Game two was much quieter with Carlsen (playing as White) forcing exchanges in a better position. A draw was agreed as early as move 22, securing first place for the Norwegian.

The World Cup is the only major event that Magnus Carlsen hadn’t won in his career. The closest he came was in 2021 when he finished third. Now, with this feather added to his cap, the world’s highest-rated player proved that he is the ultimate force majeure of chess.

The match for third place finished with Fabiano Caruana’s victory. After losing in game one of the regular match, Caruana made a comeback in a complicated and tough game on day two and reached the tiebreaks. Nijat Abasov – the Azeri star who surprised everyone with his exceptional performance in his native Baku – broke in the rapid, losing both tiebreak games.

First, Caruana defeated Abasov with the black pieces in the Trompowsky Attack. Gaining the initiative in the early stages of the game, Caruana gradually increased the pressure and by move 22 Black was on the verge of victory. White’s king finally ended up in a mating net where he could only delay the inevitable for a bit, but nothing more.

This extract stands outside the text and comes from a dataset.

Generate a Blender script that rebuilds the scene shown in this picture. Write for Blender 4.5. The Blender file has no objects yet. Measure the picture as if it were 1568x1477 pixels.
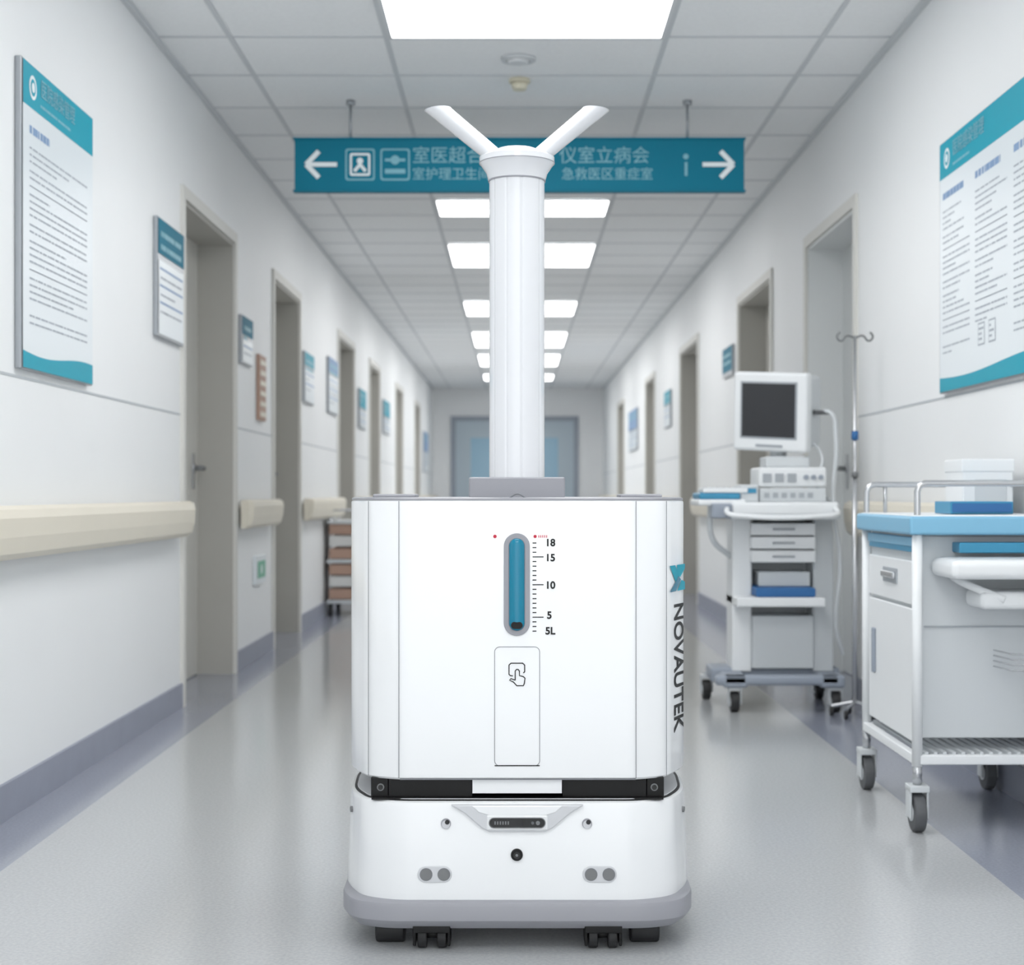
import bpy, math, random
from mathutils import Vector, Matrix
random.seed(4)
scene = bpy.context.scene
scene.view_settings.view_transform = 'Standard'
scene.view_settings.look = 'None'
scene.view_settings.exposure = 0.45
scene.view_settings.gamma = 1.10

# ------------------------------------------------------------------ materials
def lin(c):
    return tuple(((v/255)/12.92 if v/255 <= .04045 else ((v/255+.055)/1.055)**2.4) for v in c)
def mat(name, rgb, rough=.5, metal=0, coat=0, emit=0, spec=.5, trans=0, alpha=1, noise=0, nscale=40):
    m = bpy.data.materials.new(name); m.use_nodes = True
    nt = m.node_tree; b = nt.nodes['Principled BSDF']
    col = (*lin(rgb), 1)
    b.inputs['Base Color'].default_value = col
    b.inputs['Roughness'].default_value = rough
    b.inputs['Metallic'].default_value = metal
    b.inputs['Specular IOR Level'].default_value = spec
    b.inputs['Coat Weight'].default_value = coat
    b.inputs['Transmission Weight'].default_value = trans
    b.inputs['Alpha'].default_value = alpha
    if emit:
        b.inputs['Emission Color'].default_value = col
        b.inputs['Emission Strength'].default_value = emit
    if noise:
        tc = nt.nodes.new('ShaderNodeTexCoord'); nz = nt.nodes.new('ShaderNodeTexNoise')
        nz.inputs['Scale'].default_value = nscale; nz.inputs['Detail'].default_value = 3
        rp = nt.nodes.new('ShaderNodeValToRGB')
        rp.color_ramp.elements[0].position = .3; rp.color_ramp.elements[1].position = .7
        rp.color_ramp.elements[0].color = (*[v*(1-noise) for v in col[:3]], 1)
        rp.color_ramp.elements[1].color = (*[min(1, v*(1+noise)) for v in col[:3]], 1)
        nt.links.new(tc.outputs['Object'], nz.inputs['Vector'])
        nt.links.new(nz.outputs['Fac'], rp.inputs['Fac'])
        nt.links.new(rp.outputs['Color'], b.inputs['Base Color'])
    return m
M = {}
M['wall'] = mat('wall_paint', (242, 244, 245), .5, noise=.012, nscale=1.5)
M['tile'] = mat('ceiling_tile', (244, 246, 247), .9, noise=.02, nscale=60)
M['tbar'] = mat('ceiling_grid', (206, 210, 213), .6)
M['base'] = mat('skirting_vinyl', (142, 147, 162), .5, noise=.04, nscale=8)
M['rail'] = mat('handrail_vinyl', (230, 223, 206), .45, noise=.015, nscale=5)
M['jamb'] = mat('door_jamb_beige', (174, 172, 165), .55, noise=.03, nscale=3)
M['jamblight'] = mat('door_jamb_light', (226, 229, 229), .55)
M['frame'] = mat('door_frame_cream', (218, 217, 211), .5)
M['leaf'] = mat('door_leaf', (212, 210, 203), .5, noise=.02, nscale=3)
M['groove'] = mat('wall_groove', (186, 192, 196), .7)
M['lamp'] = mat('lamp_diffuser', (255, 255, 255), .5, emit=5.3)
M['lampframe'] = mat('lamp_frame', (215, 218, 220), .5)
M['teal'] = mat('sign_teal', (0, 112, 138), .6, spec=.2)
M['teal2'] = mat('poster_teal', (10, 156, 180), .5, spec=.25)
M['paper'] = mat('poster_paper', (232, 239, 243), .35)
M['ink'] = mat('poster_ink', (168, 176, 185), .6)
M['inkd'] = mat('poster_ink_dark', (115, 125, 138), .6)
M['inkb'] = mat('poster_ink_blue', (128, 158, 196), .6)
M['signwhite'] = mat('sign_white', (240, 248, 250), .5)
M['signpale'] = mat('sign_pale', (120, 182, 198), .5)
M['alu'] = mat('aluminium', (160, 165, 170), .35, metal=.6)
M['steel'] = mat('steel', (190, 192, 195), .25, metal=.8)
M['white'] = mat('robot_white', (236, 238, 240), .2, coat=.25)
M['tube'] = mat('nozzle_white', (226, 228, 232), .13, coat=.6)
M['tubein'] = mat('nozzle_inner', (205, 206, 210), .3)
M['seam'] = mat('seam_grey', (112, 115, 120), .5)
M['pgrey'] = mat('robot_grey', (146, 147, 154), .4)
M['lgrey'] = mat('robot_lightgrey', (204, 206, 210), .35)
M['mgrey'] = mat('sensor_grey', (112, 114, 116), .5)
M['black'] = mat('black_plastic', (6, 6, 7), .45, spec=.25)
M['rubber'] = mat('rubber', (26, 26, 28), .6)
M['wheelgrey'] = mat('wheel_grey', (80, 82, 85), .6)
M['gblack'] = mat('glass_black', (6, 8, 8), .08, spec=.4)
M['gblue'] = mat('tank_blue', (0, 118, 150), .18, spec=.35)
M['red'] = mat('led_red', (190, 10, 50), .5)
M['cwhite'] = mat('trolley_white', (236, 239, 241), .35)
M['cgrey'] = mat('trolley_grey', (206, 211, 214), .4)
M['cline'] = mat('trolley_line', (160, 166, 172), .5)
M['cblue'] = mat('trolley_blue', (124, 182, 214), .4, spec=.3)
M['cblue2'] = mat('trolley_deep_blue', (60, 140, 178), .4, spec=.3)
M['mat'] = mat('mat_blue', (36, 96, 156), .6)
M['bgrey'] = mat('base_bluegrey', (146, 155, 168), .45)
M['screen'] = mat('screen_dark', (50, 51, 54), .3, spec=.3)
M['brown'] = mat('brown_box', (182, 148, 130), .6)
M['beige'] = mat('crate_white', (222, 222, 220), .5)
M['green'] = mat('green_label', (110, 185, 155), .5)
M['cream'] = mat('detector_cream', (222, 216, 192), .5)
M['glass'] = mat('door_glass', (150, 192, 216), .15)
M['enddoor'] = mat('end_door', (178, 194, 204), .4)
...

Reinvigorated by two consecutive victories, Caruana pressed on in the second game as well, this time with the added advantage of white pieces. Abasov opted for the Sicilian but Caruana again played sharply and fiercely, creating a better position early on. By move 15, White was winning.

A great outcome for Caruana who seemed to be faltering after being knocked out by Praggnanandhaa in the semis and losing the first game to Abasov.

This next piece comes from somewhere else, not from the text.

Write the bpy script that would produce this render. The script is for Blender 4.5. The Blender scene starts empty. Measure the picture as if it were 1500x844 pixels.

All in all, this was a sweet and short day for the initial tournament favourites – Caruana and Carlsen.

Text: Milan Dinic

Photo: Stev Bonhage

About the event

The FIDE World Cup 2023 is taking place from 29 July to 25 August 2023 in Baku, Azerbaijan.

In the Open tournament, 206 players were eligible to take part and 103 in the Women's event.

There will be eight rounds in the Open and seven in the Women's tournament. Each round will be played under a knock-out system, consisting of a 2-game match. In the case of a tie, the players will play a rapid and, if necessary, a blitz tiebreak until the winner is determined.

The winners of the top three places in both sections will qualify for the 2024 Candidates tournament.

In both events, the time control for each game is 90 minutes for the first 40 moves, followed by 30 minutes for the rest of the game with an increment of 30 seconds per move starting from move 1.

The prize fund for the entire event is 2.5 million US Dollars, with $1,834,000 in the Open and $676,250 in the Women's tournament. The 2023 FIDE World Cup has the largest prize fund for any chess tournament ever played.